Агит-песня

Бодрящее значение боевой песни давно известно. Песня сопровождает воинов в походе, скрашивает нудную лагерную учебу, подымает дух и организует шаг. Солдат любит хорошую маршевую мелодию и заучивает ее охотно. Походные певцы-запевалы всегда высоко ценились. Обычно это баловни-любимцы. Ими гордятся, им многое прощается. Полковой запевало несомненный художник, ибо заразить своим певучим настроением деревянную душу казармы — нелегко. Надо носить в себе целый оркестр гремучих мелодий, чтобы расшевелить на полчаса людей, которых в продолжение суток обращают в бездушных манекенов. Запевало — это особый вид музыкантского таланта. Его главное назначение — внушение удали; плясовой бодрящей песней сообщить вдохновение бодрости; перестроить унылый уклад мертвящей военщины на веселые лады хоровода. Полковой песенник — душа казармы, баловень и любимец. Вот этим-то баловнем в 1918 — 1920 годах казарма и избрала нашего Демьяна Бедного.

Существует такое сказание о боевом поэте Тиртее эпохи мессенских войн. Спартанцы, угнетаемые поражениями, обратились к афинянам с просьбой дать им полководца. Афиняне в издевку им послали хромого школьного учителя Тиртея. Но этот элегический певец военной доблести своими атаковыми маршевыми песнями неутомимо и настолько удачно воспламенял спартанцев, что победа стала их спутницей.
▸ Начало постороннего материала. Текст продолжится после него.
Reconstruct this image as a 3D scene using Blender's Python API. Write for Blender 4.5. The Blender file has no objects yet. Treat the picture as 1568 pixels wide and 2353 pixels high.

Энергичные, стремительные военно-агитационные стихи Демьяна Бедного сыграли большую роль в годы гражданской войны. Песня «Проводы» создана им в 1918 году на фронте и сразу же стала любимицей Красной армии. Ныне она напечатана во всех памятках и руководствах для молодого красноармейца. К чему? Она и так известна всем, начиная от октябрят. Песня эта содержит семнадцать четверостиший; стиховая строка коротка и напевна: она органически вкладывается в известную, ей присвоенную мелодию украинской буффонной песенки о комарике. По внутреннему своему содержанию она хороша цельностью, завершенностью. Чувствуется, что она вылилась у автора, как песня соловья, услаждая самого творца ее в каждой строфе и вдохновляя его к последующей.

Грустящий паренек не должен быть ошарашен оголтелой агитацией: это дает всегда обратный результат, звучит фальшиво и отталкивает. Нет. Песня заводится с тихого воспоминания только что пережитой, саднящей грусти расставания.

Как родная мать меня Провожала,
Как тут вся моя родня Набежала...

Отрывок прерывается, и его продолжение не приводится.